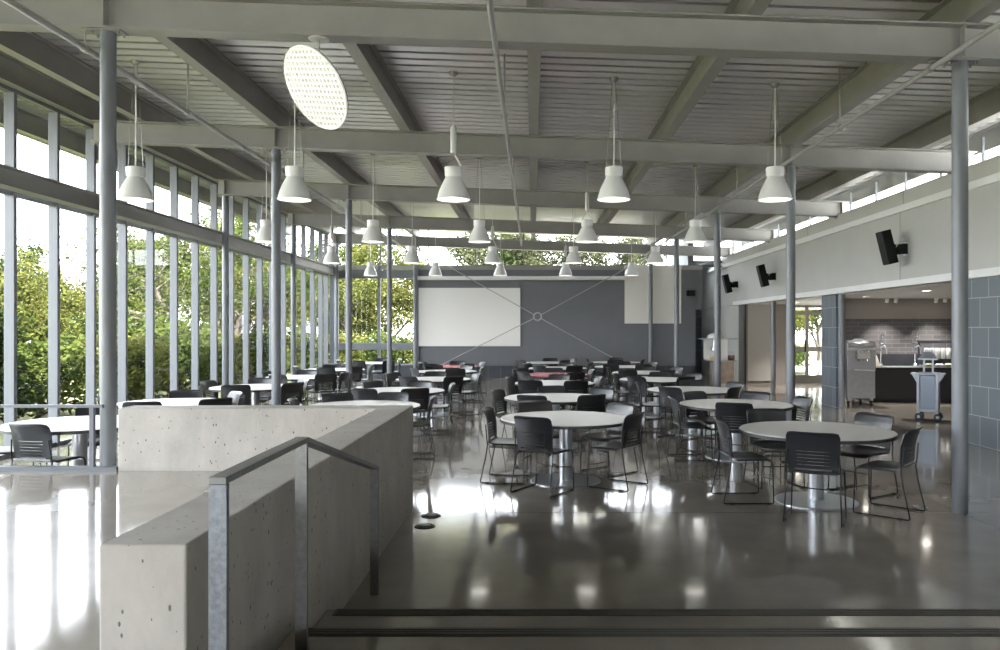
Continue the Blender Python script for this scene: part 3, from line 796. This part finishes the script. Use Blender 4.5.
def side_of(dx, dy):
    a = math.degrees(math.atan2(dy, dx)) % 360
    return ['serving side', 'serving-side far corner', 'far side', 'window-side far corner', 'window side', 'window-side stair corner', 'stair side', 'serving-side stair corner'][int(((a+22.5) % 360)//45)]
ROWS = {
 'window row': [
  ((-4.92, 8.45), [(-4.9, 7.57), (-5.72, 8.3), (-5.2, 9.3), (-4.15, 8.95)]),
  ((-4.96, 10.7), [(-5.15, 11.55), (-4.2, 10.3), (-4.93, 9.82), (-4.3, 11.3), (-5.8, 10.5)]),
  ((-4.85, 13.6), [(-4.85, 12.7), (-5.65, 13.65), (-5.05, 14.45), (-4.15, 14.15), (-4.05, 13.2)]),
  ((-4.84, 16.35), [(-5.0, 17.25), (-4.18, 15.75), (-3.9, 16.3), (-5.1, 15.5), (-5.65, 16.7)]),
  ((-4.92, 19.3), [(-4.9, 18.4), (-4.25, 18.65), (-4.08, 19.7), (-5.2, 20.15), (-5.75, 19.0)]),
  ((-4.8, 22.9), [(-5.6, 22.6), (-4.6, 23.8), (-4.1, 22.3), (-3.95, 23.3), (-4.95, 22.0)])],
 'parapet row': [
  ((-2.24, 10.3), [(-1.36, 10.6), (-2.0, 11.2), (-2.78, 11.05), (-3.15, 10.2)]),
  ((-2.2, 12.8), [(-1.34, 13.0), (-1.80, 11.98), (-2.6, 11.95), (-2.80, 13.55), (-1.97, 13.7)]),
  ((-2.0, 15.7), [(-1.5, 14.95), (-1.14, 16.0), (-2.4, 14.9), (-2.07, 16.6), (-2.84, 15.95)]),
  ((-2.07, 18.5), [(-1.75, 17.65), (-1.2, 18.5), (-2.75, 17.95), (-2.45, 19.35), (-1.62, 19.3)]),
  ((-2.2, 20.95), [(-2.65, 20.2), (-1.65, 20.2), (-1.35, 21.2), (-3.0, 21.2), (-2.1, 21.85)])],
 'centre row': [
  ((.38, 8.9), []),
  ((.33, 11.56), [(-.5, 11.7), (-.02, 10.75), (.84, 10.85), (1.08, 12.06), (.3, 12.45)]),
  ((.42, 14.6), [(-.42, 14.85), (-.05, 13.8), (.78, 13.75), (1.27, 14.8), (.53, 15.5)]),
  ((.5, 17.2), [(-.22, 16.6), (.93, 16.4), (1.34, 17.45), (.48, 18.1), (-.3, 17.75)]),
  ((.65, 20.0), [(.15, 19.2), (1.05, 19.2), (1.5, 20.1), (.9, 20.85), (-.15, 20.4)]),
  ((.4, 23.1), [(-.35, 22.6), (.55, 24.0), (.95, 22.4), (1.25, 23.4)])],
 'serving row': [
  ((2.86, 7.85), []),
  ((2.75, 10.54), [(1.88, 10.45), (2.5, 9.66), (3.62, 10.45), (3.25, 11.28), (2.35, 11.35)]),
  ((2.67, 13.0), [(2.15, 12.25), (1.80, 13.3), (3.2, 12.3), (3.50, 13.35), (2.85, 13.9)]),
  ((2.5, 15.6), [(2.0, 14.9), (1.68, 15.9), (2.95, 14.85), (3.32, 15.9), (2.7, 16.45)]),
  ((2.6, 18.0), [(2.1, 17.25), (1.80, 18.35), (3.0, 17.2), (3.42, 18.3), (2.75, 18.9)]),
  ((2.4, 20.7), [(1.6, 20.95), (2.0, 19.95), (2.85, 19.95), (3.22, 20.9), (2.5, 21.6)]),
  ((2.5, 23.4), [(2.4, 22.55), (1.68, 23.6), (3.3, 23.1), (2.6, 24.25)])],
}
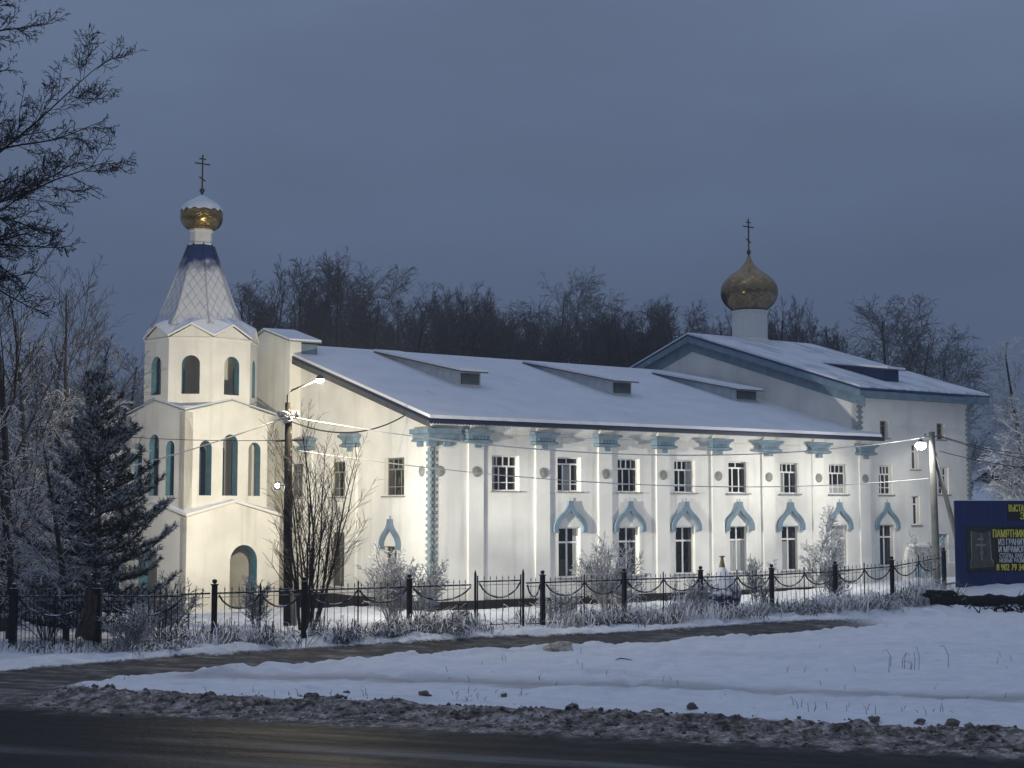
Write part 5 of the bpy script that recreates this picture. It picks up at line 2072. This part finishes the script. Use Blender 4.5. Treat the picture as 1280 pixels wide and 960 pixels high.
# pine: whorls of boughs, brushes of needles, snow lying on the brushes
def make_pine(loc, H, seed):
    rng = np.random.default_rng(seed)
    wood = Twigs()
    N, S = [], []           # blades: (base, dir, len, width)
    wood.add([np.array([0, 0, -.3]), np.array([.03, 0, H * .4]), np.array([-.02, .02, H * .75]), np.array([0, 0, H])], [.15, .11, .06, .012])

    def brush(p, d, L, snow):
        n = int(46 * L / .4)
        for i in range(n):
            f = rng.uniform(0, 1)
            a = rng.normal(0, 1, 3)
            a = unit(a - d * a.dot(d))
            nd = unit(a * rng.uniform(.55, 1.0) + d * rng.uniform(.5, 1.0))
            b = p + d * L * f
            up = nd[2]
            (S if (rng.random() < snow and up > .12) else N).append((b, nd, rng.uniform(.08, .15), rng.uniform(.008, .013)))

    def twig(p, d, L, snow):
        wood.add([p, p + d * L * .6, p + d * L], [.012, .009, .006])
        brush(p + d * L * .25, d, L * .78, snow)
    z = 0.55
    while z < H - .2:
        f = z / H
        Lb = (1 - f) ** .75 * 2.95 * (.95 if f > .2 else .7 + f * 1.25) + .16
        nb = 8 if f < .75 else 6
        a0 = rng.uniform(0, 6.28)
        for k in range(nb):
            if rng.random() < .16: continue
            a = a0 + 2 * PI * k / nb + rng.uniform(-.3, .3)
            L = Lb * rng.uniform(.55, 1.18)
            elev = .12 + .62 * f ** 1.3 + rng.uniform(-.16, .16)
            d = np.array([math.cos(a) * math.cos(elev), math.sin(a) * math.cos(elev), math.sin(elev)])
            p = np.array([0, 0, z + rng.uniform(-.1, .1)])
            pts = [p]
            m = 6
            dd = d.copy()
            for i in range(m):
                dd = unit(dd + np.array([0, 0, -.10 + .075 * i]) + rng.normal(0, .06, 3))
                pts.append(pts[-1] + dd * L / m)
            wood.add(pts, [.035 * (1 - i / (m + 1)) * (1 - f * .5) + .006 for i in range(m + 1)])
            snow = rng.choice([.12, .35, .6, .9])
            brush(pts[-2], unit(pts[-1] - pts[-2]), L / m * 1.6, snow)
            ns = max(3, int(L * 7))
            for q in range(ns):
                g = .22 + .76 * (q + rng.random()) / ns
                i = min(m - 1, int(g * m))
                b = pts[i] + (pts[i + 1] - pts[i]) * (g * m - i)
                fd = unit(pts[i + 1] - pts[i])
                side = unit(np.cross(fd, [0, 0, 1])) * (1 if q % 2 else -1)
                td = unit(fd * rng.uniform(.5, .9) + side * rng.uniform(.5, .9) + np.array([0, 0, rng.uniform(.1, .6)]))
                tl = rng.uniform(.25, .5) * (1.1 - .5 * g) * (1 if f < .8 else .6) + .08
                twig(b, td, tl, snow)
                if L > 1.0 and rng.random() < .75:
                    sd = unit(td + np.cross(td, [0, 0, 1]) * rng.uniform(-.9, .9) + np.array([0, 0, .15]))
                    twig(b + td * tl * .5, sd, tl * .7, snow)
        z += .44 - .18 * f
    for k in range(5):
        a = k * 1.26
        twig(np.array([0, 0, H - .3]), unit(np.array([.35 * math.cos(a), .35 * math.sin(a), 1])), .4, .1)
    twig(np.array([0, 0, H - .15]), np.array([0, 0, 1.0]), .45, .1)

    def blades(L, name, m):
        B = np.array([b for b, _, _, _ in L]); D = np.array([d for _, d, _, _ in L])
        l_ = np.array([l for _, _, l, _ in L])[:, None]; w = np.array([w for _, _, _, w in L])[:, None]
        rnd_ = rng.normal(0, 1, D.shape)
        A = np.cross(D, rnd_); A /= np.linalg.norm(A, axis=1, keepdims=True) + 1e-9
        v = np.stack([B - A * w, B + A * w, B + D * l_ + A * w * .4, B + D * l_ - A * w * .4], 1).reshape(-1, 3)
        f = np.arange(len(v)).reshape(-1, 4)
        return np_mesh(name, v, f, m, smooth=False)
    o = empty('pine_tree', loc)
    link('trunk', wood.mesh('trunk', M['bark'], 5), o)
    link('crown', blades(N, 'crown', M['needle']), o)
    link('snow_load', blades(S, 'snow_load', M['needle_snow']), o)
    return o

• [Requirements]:
Retype, in the same exact form, the lines of the material above from the line holding "Write part 5" through the line holding "wood.add([np.array([0, 0, -.3]), np.array([.03, 0, H".

• [Reply to the exercise]:
Write part 5 of the bpy script that recreates this picture. It picks up at line 2072. This part finishes the script. Use Blender 4.5. Treat the picture as 1280 pixels wide and 960 pixels high.
# pine: whorls of boughs, brushes of needles, snow lying on the brushes
def make_pine(loc, H, seed):
    rng = np.random.default_rng(seed)
    wood = Twigs()
    N, S = [], []           # blades: (base, dir, len, width)
    wood.add([np.array([0, 0, -.3]), np.array([.03, 0, H * .4]), np.array([-.02, .02, H * .75]), np.array([0, 0, H])], [.15, .11, .06, .012])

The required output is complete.